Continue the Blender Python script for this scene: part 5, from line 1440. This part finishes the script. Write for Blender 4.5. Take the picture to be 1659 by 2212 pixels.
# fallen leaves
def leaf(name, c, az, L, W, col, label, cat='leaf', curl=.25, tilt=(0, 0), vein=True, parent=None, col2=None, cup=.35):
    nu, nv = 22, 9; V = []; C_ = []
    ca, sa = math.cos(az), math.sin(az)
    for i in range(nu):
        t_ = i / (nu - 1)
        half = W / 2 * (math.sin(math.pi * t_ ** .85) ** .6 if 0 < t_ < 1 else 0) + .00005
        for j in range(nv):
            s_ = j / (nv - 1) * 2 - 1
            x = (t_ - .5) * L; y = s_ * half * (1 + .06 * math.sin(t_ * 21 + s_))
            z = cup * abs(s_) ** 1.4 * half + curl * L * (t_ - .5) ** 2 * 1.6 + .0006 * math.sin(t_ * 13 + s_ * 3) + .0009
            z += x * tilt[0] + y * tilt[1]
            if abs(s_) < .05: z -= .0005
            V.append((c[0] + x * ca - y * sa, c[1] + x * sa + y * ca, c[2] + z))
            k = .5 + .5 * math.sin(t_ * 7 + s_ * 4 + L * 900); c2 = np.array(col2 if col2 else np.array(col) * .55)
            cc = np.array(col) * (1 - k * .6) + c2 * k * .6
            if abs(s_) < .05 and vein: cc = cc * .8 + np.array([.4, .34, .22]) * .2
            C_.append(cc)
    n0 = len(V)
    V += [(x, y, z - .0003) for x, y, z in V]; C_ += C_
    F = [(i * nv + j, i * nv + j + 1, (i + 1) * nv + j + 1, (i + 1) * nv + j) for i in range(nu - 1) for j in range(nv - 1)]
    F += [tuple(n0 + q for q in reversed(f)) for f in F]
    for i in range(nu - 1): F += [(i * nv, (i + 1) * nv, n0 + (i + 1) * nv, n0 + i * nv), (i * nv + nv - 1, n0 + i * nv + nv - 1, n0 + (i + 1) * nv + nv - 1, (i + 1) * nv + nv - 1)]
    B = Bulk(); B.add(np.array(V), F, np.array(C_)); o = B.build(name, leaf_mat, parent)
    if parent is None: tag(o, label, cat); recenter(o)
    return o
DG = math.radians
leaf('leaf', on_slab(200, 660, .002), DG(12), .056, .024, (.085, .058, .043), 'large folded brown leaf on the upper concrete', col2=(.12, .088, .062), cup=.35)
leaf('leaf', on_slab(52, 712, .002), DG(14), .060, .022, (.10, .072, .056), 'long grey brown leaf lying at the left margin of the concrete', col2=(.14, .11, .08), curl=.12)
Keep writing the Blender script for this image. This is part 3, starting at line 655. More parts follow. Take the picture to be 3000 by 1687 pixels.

============================================================

WHAT THE TASK REQUIRES
Nothing should be left out: repeat all of the data exactly.

WRITTEN ANSWER
Continue the Blender Python script for this scene: part 5, from line 1440. This part finishes the script. Write for Blender 4.5. Take the picture to be 1659 by 2212 pixels.
# fallen leaves
def leaf(name, c, az, L, W, col, label, cat='leaf', curl=.25, tilt=(0, 0), vein=True, parent=None, col2=None, cup=.35):
    nu, nv = 22, 9; V = []; C_ = []
    ca, sa = math.cos(az), math.sin(az)
    for i in range(nu):
        t_ = i / (nu - 1)
        half = W / 2 * (math.sin(math.pi * t_ ** .85) ** .6 if 0 < t_ < 1 else 0) + .00005
        for j in range(nv):
            s_ = j / (nv - 1) * 2 - 1
            x = (t_ - .5) * L; y = s_ * half * (1 + .06 * math.sin(t_ * 21 + s_))
            z = cup * abs(s_) ** 1.4 * half + curl * L * (t_ - .5) ** 2 * 1.6 + .0006 * math.sin(t_ * 13 + s_ * 3) + .0009
            z += x * tilt[0] + y * tilt[1]
            if abs(s_) < .05: z -= .0005
            V.append((c[0] + x * ca - y * sa, c[1] + x * sa + y * ca, c[2] + z))
            k = .5 + .5 * math.sin(t_ * 7 + s_ * 4 + L * 900); c2 = np.array(col2 if col2 else np.array(col) * .55)
            cc = np.array(col) * (1 - k * .6) + c2 * k * .6
            if abs(s_) < .05 and vein: cc = cc * .8 + np.array([.4, .34, .22]) * .2
            C_.append(cc)
    n0 = len(V)
    V += [(x, y, z - .0003) for x, y, z in V]; C_ += C_
    F = [(i * nv + j, i * nv + j + 1, (i + 1) * nv + j + 1, (i + 1) * nv + j) for i in range(nu - 1) for j in range(nv - 1)]
    F += [tuple(n0 + q for q in reversed(f)) for f in F]
    for i in range(nu - 1): F += [(i * nv, (i + 1) * nv, n0 + (i + 1) * nv, n0 + i * nv), (i * nv + nv - 1, n0 + i * nv + nv - 1, n0 + (i + 1) * nv + nv - 1, (i + 1) * nv + nv - 1)]
    B = Bulk(); B.add(np.array(V), F, np.array(C_)); o = B.build(name, leaf_mat, parent)
    if parent is None: tag(o, label, cat); recenter(o)
    return o
DG = math.radians
leaf('leaf', on_slab(200, 660, .002), DG(12), .056, .024, (.085, .058, .043), 'large folded brown leaf on the upper concrete', col2=(.12, .088, .062), cup=.35)
leaf('leaf', on_slab(52, 712, .002), DG(14), .060, .022, (.10, .072, .056), 'long grey brown leaf lying at the left margin of the concrete', col2=(.14, .11, .08), curl=.12)
Keep writing the Blender script for this image. This is part 3, starting at line 655. More parts follow. Take the picture to be 3000 by 1687 pixels.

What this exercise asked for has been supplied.